Beyond growth: in search of a new and sustainable development

    • Milan
    • 16 July 2012

          At this national roundtable dedicated to the quest for a sustainable development model, it was noted by way of preface that overcoming the crisis and returning to past growth is the outlook – or imperative, hope or delusion, depending on your point of view – which has dominated public debate, analyses, scenarios and action plans in Western countries in recent years. The recurring motif has been the overused and misleading metaphor of “coming out of the tunnel”, almost as if, once the storm is over, everything could go back to being perfectly serene without any damage or debris to clear up, nor any need to rebuild from scratch whatever has been destroyed. Indeed, the participants felt that the use of this tunnel metaphor, on closer reflection, reveals a widespread misunderstanding regarding the origins, nature and impact of the global crisis, seen initially as simply a brief interlude between one economic cycle and another, then as a persistent yet transitory phenomenon, and only recently as involving a momentous and unprecedented transformation for contemporary generations.

          Hence, the sense that after the crisis nothing will ever be the same again has only relatively recently gained common credence. Recent too – and at any rate belated, including among experts – has been the inception of a high-level debate over a new social and economic model capable of healing the wounds afflicting the Western 20th-century brand of democracy and capitalism. Traditional concepts of growth have thus been brought into question, with new metrics being proposed for measuring the tangible and intangible wealth of nations. Even a spurning of the concept of growth itself has been posited. Yet despite the wide range of stances taken on the subject and the heated debate these often fuel, there would seem to be a prevailing consensus on one point, namely, that development post-crisis needs to be sustainable, particularly in terms of its ability – in the medium-to-long term – to weather the global scenario that emerges if and when the recession comes to an end.

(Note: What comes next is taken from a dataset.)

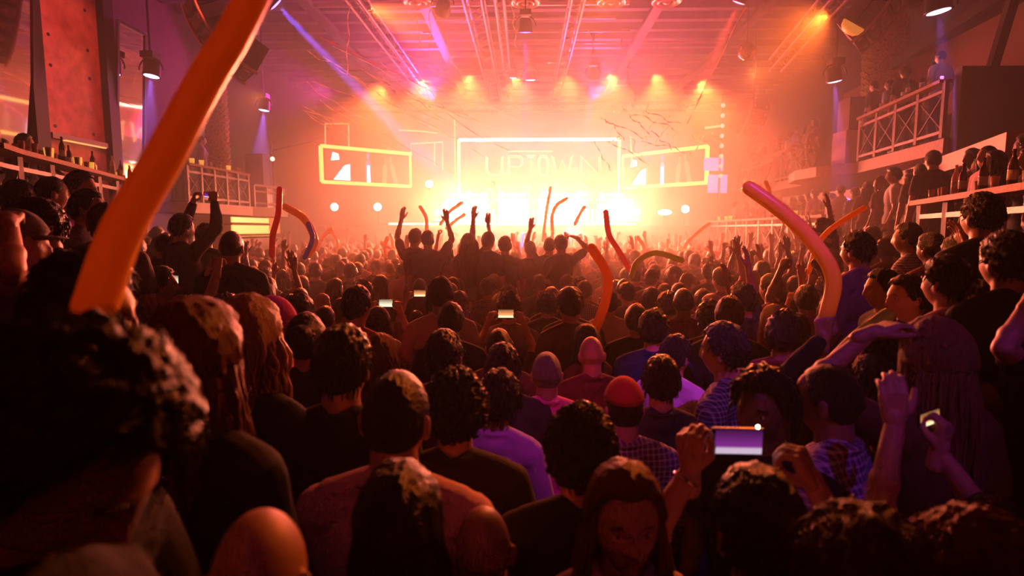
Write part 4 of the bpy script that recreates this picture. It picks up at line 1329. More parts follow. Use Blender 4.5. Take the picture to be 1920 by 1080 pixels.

          It was suggested that macroeconomic and financial stability, geopolitical order, sound democracy, social cohesion, environmental balance, and equitable distribution of resources are the ingredients that need to go towards making up this new sustainability, which could be graphically represented as an equilateral triangle, with each side standing for the economy, society and the environment respectively. Positioned in the middle of the triangle would be, naturally, populations, people, or human capital, whilst at the top, by definition, would be the decision makers and leaders, who must inevitably be capable of learning from past errors, whilst maintaining a steady and constant proportion between the three abovementioned elements as a function of the public interest in a system that is hopefully more durable and sturdy than all those that have gone before.

          It was stressed, however, that although this is clearly a very basic representation, it could – now more than ever – prove effective in demonstrating the requisite features of the new paradigm of sustainable development that is increasingly more widely being pointed to as the model to work towards, especially in a Europe that has been so sorely tested by a crisis that has more to do with politics and perspectives than economics and financial stability. This paradigm is only similar in form to those of the same name on the basis of which statements of intent have been formulated for decades, starting with international summits on the environment and climate change. It is a paradigm geared first and foremost to promoting human capital to the fullest, intelligent exploitation of available resources, and receptiveness to innovation, as well as being underpinned by a prudent planning of the strategies to be put in place to reform economic and social processes. All this is consistent with the etymological origins of the notion of development – développement, desarollo – which evokes an evolving process, an “unfolding” of untapped social potential, taking on much more meaningful qualitative connotations than the mere quantitative associations of growth.

          In conclusion, the participants expressed the view that for a country like Italy, which has been stalled for over a decade in terms of national wealth production and has always struggled to promote its human, social, material and cultural capital, it is essential to forge a new mission for the nation based precisely on this parallel between growth and sustainable development, as part of the hoped-for resolution of the European crisis – a mission that finally has the public interest and a painstakingly-built future at heart, notwithstanding any temptation to maintain the status quo and to resist the by-now unstoppable wind of change.